Cons: Quorn be freaking expensive!
My sleepy little city barely sells the stuff anywhere
I have been more ill more times while this has gone on
than when I was Mr. Picky-Carnivore, Consumer of Flesh

All in all it falls down to whether I want to be poorer, suffer illness more, have less time for fun but look sexy OR have more money, lots of meat, negligible illnesses, all the fun-time I want but be referred to as "cuddly".

Think it's a pretty obvious choice. Now where'd I put my gym bag?

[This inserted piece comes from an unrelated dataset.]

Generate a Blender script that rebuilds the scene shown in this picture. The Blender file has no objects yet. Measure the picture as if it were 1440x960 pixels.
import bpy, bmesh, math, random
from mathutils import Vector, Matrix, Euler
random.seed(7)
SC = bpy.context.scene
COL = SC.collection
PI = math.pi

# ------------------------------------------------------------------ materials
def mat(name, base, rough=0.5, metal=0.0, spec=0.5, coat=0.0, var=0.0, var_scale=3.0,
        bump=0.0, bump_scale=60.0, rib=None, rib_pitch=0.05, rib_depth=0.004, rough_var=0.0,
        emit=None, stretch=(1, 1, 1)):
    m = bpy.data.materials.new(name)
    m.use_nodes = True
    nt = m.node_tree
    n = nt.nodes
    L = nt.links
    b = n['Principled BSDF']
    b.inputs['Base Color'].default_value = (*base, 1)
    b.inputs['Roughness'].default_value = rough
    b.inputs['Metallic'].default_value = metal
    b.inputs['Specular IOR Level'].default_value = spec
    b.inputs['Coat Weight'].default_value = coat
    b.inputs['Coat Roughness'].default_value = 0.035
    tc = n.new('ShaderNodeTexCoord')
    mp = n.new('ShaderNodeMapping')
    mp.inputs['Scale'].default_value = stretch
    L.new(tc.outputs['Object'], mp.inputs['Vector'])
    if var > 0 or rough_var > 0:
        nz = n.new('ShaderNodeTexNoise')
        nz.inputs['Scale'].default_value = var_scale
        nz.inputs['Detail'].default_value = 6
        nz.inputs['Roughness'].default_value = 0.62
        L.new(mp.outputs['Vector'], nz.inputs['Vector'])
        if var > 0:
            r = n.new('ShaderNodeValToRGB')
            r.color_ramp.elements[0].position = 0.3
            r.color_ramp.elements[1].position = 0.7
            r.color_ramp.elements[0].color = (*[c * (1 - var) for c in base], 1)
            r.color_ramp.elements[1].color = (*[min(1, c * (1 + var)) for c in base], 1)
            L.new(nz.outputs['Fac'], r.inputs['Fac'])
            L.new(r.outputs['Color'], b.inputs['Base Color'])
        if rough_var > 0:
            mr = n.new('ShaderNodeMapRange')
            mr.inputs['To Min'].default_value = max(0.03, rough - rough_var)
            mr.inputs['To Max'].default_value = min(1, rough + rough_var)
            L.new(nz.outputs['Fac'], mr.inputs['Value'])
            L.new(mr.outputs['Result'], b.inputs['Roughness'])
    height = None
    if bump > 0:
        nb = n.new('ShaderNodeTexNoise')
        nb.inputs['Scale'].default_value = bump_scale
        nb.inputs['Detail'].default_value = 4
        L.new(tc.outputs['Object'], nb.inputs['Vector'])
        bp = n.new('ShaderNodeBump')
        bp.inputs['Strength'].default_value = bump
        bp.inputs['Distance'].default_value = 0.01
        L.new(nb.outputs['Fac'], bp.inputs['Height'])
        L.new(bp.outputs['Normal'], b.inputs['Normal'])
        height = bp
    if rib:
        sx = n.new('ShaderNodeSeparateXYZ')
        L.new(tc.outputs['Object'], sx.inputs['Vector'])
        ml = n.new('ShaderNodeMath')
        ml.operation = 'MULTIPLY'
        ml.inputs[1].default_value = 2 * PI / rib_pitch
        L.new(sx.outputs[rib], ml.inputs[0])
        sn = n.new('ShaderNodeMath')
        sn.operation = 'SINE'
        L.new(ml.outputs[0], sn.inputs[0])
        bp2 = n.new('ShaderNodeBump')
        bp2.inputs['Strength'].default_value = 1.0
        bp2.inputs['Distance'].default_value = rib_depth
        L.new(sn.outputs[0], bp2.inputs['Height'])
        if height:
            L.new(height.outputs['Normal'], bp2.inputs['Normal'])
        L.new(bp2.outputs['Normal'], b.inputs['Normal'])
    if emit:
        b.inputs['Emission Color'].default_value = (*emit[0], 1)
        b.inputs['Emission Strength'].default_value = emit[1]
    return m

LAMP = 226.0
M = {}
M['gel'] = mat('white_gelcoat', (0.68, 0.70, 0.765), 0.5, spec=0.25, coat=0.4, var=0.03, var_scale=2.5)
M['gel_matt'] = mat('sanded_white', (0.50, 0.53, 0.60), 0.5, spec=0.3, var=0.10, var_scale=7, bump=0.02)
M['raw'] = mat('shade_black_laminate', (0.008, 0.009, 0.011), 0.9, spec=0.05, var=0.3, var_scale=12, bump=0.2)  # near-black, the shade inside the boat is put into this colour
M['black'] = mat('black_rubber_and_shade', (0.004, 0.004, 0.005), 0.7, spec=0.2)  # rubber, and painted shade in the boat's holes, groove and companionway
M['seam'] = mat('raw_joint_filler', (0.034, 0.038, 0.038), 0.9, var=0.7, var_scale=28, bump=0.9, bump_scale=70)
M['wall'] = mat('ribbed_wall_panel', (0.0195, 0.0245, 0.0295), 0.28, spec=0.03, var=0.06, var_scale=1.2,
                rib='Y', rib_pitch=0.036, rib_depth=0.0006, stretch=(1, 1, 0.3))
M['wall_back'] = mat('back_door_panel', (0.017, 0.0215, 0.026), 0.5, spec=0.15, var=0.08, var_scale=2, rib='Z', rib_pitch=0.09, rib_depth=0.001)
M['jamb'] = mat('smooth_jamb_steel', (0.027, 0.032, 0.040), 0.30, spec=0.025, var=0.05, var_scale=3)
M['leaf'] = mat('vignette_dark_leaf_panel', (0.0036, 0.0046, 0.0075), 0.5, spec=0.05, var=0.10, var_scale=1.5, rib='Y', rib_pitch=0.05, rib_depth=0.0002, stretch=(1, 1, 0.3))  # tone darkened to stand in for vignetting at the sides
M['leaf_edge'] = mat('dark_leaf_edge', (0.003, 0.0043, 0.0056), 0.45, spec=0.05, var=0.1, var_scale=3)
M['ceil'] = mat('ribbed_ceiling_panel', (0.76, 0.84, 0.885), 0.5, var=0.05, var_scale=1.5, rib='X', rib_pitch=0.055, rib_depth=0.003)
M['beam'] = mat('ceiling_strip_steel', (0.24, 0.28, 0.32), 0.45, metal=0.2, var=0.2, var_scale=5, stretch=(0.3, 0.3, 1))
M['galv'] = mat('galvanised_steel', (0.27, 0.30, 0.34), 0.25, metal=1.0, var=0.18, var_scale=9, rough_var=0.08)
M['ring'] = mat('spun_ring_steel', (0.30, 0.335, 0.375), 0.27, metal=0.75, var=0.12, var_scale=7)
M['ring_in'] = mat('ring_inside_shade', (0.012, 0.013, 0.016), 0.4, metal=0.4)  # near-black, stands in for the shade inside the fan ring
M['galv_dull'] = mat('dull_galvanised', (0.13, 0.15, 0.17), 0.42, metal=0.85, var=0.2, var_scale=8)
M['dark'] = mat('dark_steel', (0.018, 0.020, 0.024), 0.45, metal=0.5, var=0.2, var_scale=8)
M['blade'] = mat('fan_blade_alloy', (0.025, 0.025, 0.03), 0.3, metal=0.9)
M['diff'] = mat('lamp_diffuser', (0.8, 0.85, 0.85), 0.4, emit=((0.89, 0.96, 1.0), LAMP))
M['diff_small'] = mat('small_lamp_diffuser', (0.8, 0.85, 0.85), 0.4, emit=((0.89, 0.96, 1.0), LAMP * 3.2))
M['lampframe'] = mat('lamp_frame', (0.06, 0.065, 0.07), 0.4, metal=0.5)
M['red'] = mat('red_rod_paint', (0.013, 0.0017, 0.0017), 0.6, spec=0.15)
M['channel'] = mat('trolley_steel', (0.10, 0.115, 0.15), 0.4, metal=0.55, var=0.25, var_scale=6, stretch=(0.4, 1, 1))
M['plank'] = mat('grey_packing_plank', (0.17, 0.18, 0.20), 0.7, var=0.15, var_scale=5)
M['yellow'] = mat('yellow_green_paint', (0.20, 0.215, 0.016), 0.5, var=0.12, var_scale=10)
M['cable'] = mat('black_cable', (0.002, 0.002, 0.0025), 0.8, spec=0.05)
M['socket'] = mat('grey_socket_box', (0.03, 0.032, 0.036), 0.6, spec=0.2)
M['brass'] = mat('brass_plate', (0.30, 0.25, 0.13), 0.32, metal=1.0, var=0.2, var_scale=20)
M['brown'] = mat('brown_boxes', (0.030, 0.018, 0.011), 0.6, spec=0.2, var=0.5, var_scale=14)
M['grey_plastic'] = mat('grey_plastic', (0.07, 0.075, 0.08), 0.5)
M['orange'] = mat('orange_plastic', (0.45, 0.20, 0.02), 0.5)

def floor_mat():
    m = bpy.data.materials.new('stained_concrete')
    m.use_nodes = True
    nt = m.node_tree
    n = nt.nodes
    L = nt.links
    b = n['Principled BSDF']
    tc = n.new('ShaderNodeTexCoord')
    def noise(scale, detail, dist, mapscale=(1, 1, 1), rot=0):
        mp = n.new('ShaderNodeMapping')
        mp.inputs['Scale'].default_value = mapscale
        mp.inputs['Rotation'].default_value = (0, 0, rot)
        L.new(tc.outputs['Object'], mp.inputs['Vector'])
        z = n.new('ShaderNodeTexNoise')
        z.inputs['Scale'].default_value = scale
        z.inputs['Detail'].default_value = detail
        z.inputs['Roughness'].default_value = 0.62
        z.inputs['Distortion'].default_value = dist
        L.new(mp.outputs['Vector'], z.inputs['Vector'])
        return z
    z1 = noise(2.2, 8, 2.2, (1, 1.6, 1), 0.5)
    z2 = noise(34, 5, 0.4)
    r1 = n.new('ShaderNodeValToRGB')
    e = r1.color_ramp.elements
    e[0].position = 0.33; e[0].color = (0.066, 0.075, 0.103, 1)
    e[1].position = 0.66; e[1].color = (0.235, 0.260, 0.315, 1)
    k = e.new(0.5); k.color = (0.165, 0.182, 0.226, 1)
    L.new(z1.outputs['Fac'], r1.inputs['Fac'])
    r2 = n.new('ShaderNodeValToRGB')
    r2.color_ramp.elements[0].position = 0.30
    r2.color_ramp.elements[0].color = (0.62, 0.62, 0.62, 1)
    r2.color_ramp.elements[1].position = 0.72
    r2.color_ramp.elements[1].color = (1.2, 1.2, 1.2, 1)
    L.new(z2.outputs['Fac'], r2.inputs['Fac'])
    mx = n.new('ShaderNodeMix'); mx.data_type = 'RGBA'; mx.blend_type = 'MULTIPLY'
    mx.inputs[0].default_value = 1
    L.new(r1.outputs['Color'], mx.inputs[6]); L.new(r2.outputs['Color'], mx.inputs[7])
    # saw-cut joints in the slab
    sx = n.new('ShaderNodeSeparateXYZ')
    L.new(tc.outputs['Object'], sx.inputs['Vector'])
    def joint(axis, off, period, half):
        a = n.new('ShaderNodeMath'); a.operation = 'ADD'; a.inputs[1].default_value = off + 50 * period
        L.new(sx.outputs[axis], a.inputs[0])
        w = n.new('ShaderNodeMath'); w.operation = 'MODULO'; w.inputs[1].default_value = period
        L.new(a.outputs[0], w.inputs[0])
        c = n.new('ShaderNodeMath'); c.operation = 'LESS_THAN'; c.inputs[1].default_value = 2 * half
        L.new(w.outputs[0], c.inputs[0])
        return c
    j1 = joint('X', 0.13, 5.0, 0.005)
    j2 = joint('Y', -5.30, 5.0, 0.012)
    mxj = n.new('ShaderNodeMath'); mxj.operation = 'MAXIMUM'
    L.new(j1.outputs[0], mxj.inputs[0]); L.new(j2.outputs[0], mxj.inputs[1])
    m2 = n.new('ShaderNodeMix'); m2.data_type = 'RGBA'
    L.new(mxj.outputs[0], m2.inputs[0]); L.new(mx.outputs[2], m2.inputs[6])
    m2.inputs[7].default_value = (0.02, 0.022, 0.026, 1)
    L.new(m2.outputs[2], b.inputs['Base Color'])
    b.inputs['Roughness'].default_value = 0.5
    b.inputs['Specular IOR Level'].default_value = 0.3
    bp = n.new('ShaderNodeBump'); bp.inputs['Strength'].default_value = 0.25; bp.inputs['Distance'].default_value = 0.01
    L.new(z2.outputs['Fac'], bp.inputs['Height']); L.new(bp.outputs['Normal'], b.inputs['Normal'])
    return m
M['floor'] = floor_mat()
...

The "I couldn't think of a title" Title

Writers block, writers block. Why are you here?
"I love to keep my friends so very near.
I'll hinder, I'll bar, I'll burden and choke.
To stop the creations of all you good folk."
He then cracked a smile and with a cheeky wink,
Into my thoughts the blocker did sink.
I swore and I cursed at this offensive intrusion.
"How to unblock?" I had no conclusion.
But then an idea snuck past the fiends gaze
And broke me out of this writers block haze.
"Use him!" the thought whispered into mine ear.
"Write about him!" It all became very clear.
So I struggled and squirmed out of his grasp,
And with each keystroke he let out a gasp.
"I am beaten. Finished. Spent. Undone.
This battle is over yet the war just begun.
I'll learn from this boy! This defeat by rhyme.
I'll be back soon, just give it some time."